New tipping point discovered beneath the Antarctic ice sheet

Warm water seeping beneath ice sheets can melt them in a way that scientists have not accounted for in models of sea level rise, says new research from the British Antarctic Survey (BAS).

“We have identified the possibility of a new tipping-point in Antarctic ice sheet melting,” says Alex Bradley, an ice dynamics researcher at the British Antarctic Survey (BAS) and lead author of the new paper in the journal Nature Geoscience.

“This means our projections of sea level rise might be significant underestimates.”

The research focuses on a region of ice sheets called the grounding zone, where ground-based ice meets the sea. Over time, land-based ice moves into the ocean where it eventually melts, contributing to sea level rise.

The researchers modelled how seawater can seep between this land and the ice sheet on top of it. They also looked at how this process affects the localised melting of the ice, which lubricates the ice bed and influences the speed at which it slides towards the sea. 

They found this process accelerates with warming water.

“Ice sheets are very sensitive to melting in their grounding zones,” says Bradley.

“We find that grounding zone melting displays a ‘tipping point like’ behaviour, where a very small change in ocean temperature can cause a very big increase in grounding zone melting, which would lead to a very big change in flow of the ice above it.”

Warm water in the grounding zone melts new cavities in the ice sheet that allows access for more water to enter, which causes further melting.

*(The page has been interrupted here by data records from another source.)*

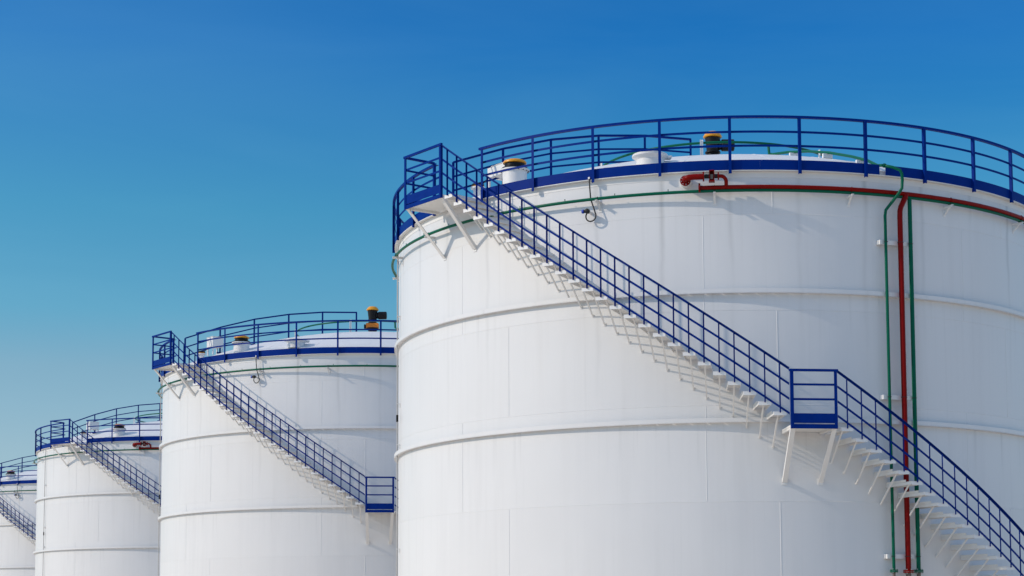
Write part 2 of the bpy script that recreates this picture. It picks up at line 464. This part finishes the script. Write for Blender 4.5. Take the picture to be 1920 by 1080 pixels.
# ---------------------------------------------------------------- spiral stair
RO = R + 1.03
def make_stair():
    labels = ['white stepped stair with blue railing winding down the front of the largest tank',
              'white stepped stair with blue railing winding down the second tank',
              'white stepped stair with blue railing winding down the third tank',
              'small white stair with blue railing on the far tank at the left edge']
    t = thing('spiral_stair', labels[0], 'staircase', BASE, 0, 'spiral stairs up the tanks')
    A0, A1 = -55.9, -46.95                       # top platform
    B0, B1 = 3.65, 9.65                          # mid landing
    U0, US = 12.645, -0.1096                     # rail height at A1, fall per degree
    def zu(ph): return U0 + US * (ph - A1)
    ZL = 7.085
    def zl(ph): return ZL - 0.1118 * (ph - B1)
    up = [-45.62 + 1.917 * i for i in range(26)]
    lo = [11.05 + 1.935 * j for j in range(28)]
    steps = [(p, zu(p) - 1.035) for p in up] + [(p, zl(p) - 1.035) for p in lo]
    for ph, z in steps:
        if z < 0.12: continue
        tr = MB(); E_, T_ = er(ph), et(ph)
        r0 = R + 0.012; r1 = R + 1.02; rc = (r0 + r1) / 2; hl = (r1 - r0) / 2
        tr.box(P(ph, rc, z - 0.004), E_, T_, Z, hl, 0.135, 0.004)
        tr.box(P(ph, rc, z - 0.038) + T_ * 0.131, E_, T_, Z, hl - 0.008, 0.003, 0.028)      # nosing lips
        tr.box(P(ph, rc, z - 0.038) - T_ * 0.131, E_, T_, Z, hl - 0.008, 0.003, 0.028)
        tr.box(P(ph, R + 0.40, z + 0.024) - T_ * 0.131, E_, T_, Z, 0.385, 0.003, 0.023)      # up-turned back edge
        tr.box(P(ph, r1 - 0.004, z - 0.044), E_, T_, Z, 0.003, 0.127, 0.034)
        trd = tr.build('tread', 'white', t)
        st = MB()
        st.bar(P(ph, R + 0.74, z - 0.010), P(ph, R + 0.012, z - 0.64), T_, 0.030, 0.024)
        st.box(P(ph, R + 0.010, z - 0.63), T_, E_, Z, 0.022, 0.006, 0.03)
        st.build('strut', 'white', trd)
    # railing
    def flat(zf, a, b_, dz0, dz1, r0, r1):
        return MB().arc(rect(r0, r1, dz0, dz1), a, b_, 1.0, zf)
    for zf, a, b_, phs in ((zu, A1 + 0.2, B0 - 0.15, up), (zl, B1 + 0.15, lo[-1] + 1.2, lo)):
        tp = MB().arc([(RO - 0.012, -0.048), (RO - 0.004, -0.048), (RO - 0.004, -0.006), (RO + 0.040, -0.006), (RO + 0.040, 0.002), (RO - 0.012, 0.002)], a, b_, 1.0, zf)
        tp.build('hand_rail', 'blue', t)
        for d in (-0.335, -0.645):
            flat(zf, a, b_, d - 0.026, d + 0.026, RO - 0.012, RO - 0.003).build('mid_rail', 'blue', t)
        flat(zf, a, b_, -0.945 - 0.026, -0.945 + 0.026, RO - 0.012, RO - 0.003).build('bottom_rail', 'blue', t)
        for ph in phs:
            if zf(ph) - 1.1 < 0: continue
            q = MB()
            zt, zb = zf(ph) - 0.012, zf(ph) - 1.06
            q.box(P(ph, RO + 0.015, (zt + zb) / 2) - et(ph) * 0.0145, et(ph), er(ph), Z, 0.003, 0.015, (zt - zb) / 2)
            q.box(P(ph, RO + 0.002, (zt + zb) / 2) , et(ph), er(ph), Z, 0.0115, 0.003, (zt - zb) / 2)
            q.build('baluster', 'blue', t)
    # platforms
    def platform(name, a, b_, zbot, ztop_rail, rin, endrail):
        cA, cB = P(a, RO + 0.02, 0), P(b_, RO + 0.02, 0)
        along = (cB - cA).normalized(); outn = Vector((along.y, -along.x, 0))
        if outn.dot(er((a + b_) / 2)) < 0: outn = -outn
        lift = lambda v, z: Vector((v.x, v.y, z))
        fl = MB()
        inner = [P(a + (b_ - a) * i / 6, rin, 0) for i in range(7)]
        oA, oB = cA - outn * 0.012, cB - outn * 0.012
        loop = [oA, oB] + inner[::-1]
        n = len(loop)
        fl.add([lift(v, zbot + 0.045) for v in loop] + [lift(v, zbot + 0.085) for v in loop],
               [tuple(range(n))[::-1], tuple(range(n, 2 * n))] + [(i, (i + 1) % n, n + (i + 1) % n, n + i) for i in range(n)])
        for c, ph in ((cA, a), (cB, b_)):
            s_ = et(ph) * (0.030 if ph == a else -0.030)
            fl.bar(lift(c - outn * 0.02, zbot + 0.02) + s_, lift(P(ph, rin, 0), zbot + 0.02) + s_, Z, 0.046, 0.05)
        plat = thing_part(name, t)
        fl.build('floor', 'white', plat)
        MB().bar(lift(cA, zbot + 0.046), lift(cB, zbot + 0.046), Z, 0.092, 0.010).build('edge_channel', 'blue', plat)
        MB().bar(lift(cA, zbot + 0.214), lift(cB, zbot + 0.214), Z, 0.20, 0.006).build('toe_board', 'blue', plat)
        MB().bar(lift(cA - along * 0.03, ztop_rail - 0.02), lift(cB + along * 0.03, ztop_rail - 0.02), Z, 0.05, 0.05).build('top_rail', 'blue', plat)
        for d in (-0.315, -0.62):
            MB().bar(lift(cA - outn * 0.012, ztop_rail + d), lift(cB - outn * 0.012, ztop_rail + d), Z, 0.045, 0.010).build('mid_rail', 'blue', plat)
        for c, sg in ((cA, 1), (cB, -1)):
            q = MB(); hz = (ztop_rail - 0.046 - zbot) / 2
            q.box(lift(c, zbot + hz) + outn * 0.012 + along * (0.026 * sg), along, outn, Z, 0.032, 0.005, hz)
            q.box(lift(c, zbot + hz) - outn * 0.020 - along * (0.002 * sg), outn, along, Z, 0.026, 0.004, hz)
            q.build('post', 'blue', plat)
        for c, ph, sg in ((cA, a, 1), (cB, b_, -1)):
            br = MB()
            side = et(ph); off = side * (0.045 * sg)
            top = lift(c - er(ph) * 0.05, zbot + 0.01) + off; bot = P(ph, R + 0.03, zbot - 1.02) + off
            br.bar(top, bot, side, 0.100, 0.007)
            dn = (bot - top).normalized(); nn = dn.cross(side).normalized()
            if nn.dot(er(ph)) > 0: nn = -nn
            br.bar(top + nn * 0.036 - side * (0.0465 * sg), bot + nn * 0.036 - side * (0.0465 * sg), side, 0.007, 0.066)
            br.box(P(ph, R + 0.008, zbot - 1.00) + off, side, er(ph), Z, 0.055, 0.007, 0.07)
            br.build('bracket', 'white', plat)
        if endrail:
            pin = P(-56.4, 8.42, 0); 
            for z, w, h in ((ztop_rail - 0.02, 0.05, 0.05), (ztop_rail - 0.315, 0.045, 0.010), (ztop_rail - 0.62, 0.045, 0.010)):
                MB().bar(lift(cA, z) - outn * 0.03, lift(pin, z), Z, w, h).build('end_rail', 'blue', plat)
            MB().bar(lift(cA, zbot + 0.18) - outn * 0.03, lift(pin, zbot + 0.18), Z, 0.13, 0.006).build('end_toe_board', 'blue', plat)
            q = MB(); hz = (ztop_rail - 0.046 - (zbot - 0.02)) / 2
            q.box(lift(pin, zbot - 0.02 + hz), er(-56.4), et(-56.4), Z, 0.030, 0.028, hz)
            q.build('inner_post', 'blue', plat)
        return plat
    def thing_part(name, par):
        o = bpy.data.objects.new(name, None); COL.objects.link(o); o.parent = par; o.empty_display_size = 0.2
        return o
    platform('top_platform', A0, A1, 11.425, 12.665, 8.36, True)
    platform('landing', B0, B1, 5.858, 7.085, R + 0.02, False)
    PROTOS.append((t, labels, (0, 1, 2, 3), True))
make_stair()

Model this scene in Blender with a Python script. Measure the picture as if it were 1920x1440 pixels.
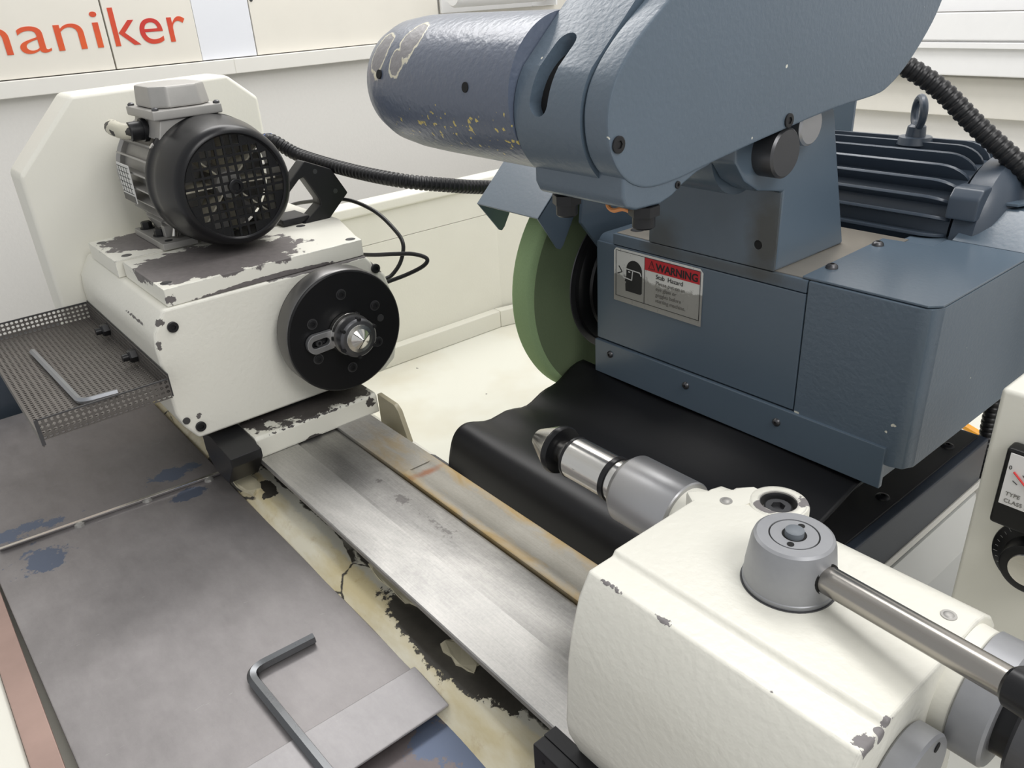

The tipping point is that only a small increase in water temperature can have a very large impact on the extent of ice melt.

This could explain why ice sheets in Antarctica and Greenland seem to be shrinking faster than expected, given that this kind of ice melt is currently not accounted for in models used by the Intergovernmental Panel on Climate Change (IPCC).

“This is missing physics, which isn’t in our ice sheet models. They don’t have the ability to simulate melting beneath grounded ice, which we think is happening,” says Bradley.

“We’re working on putting that into our models now.”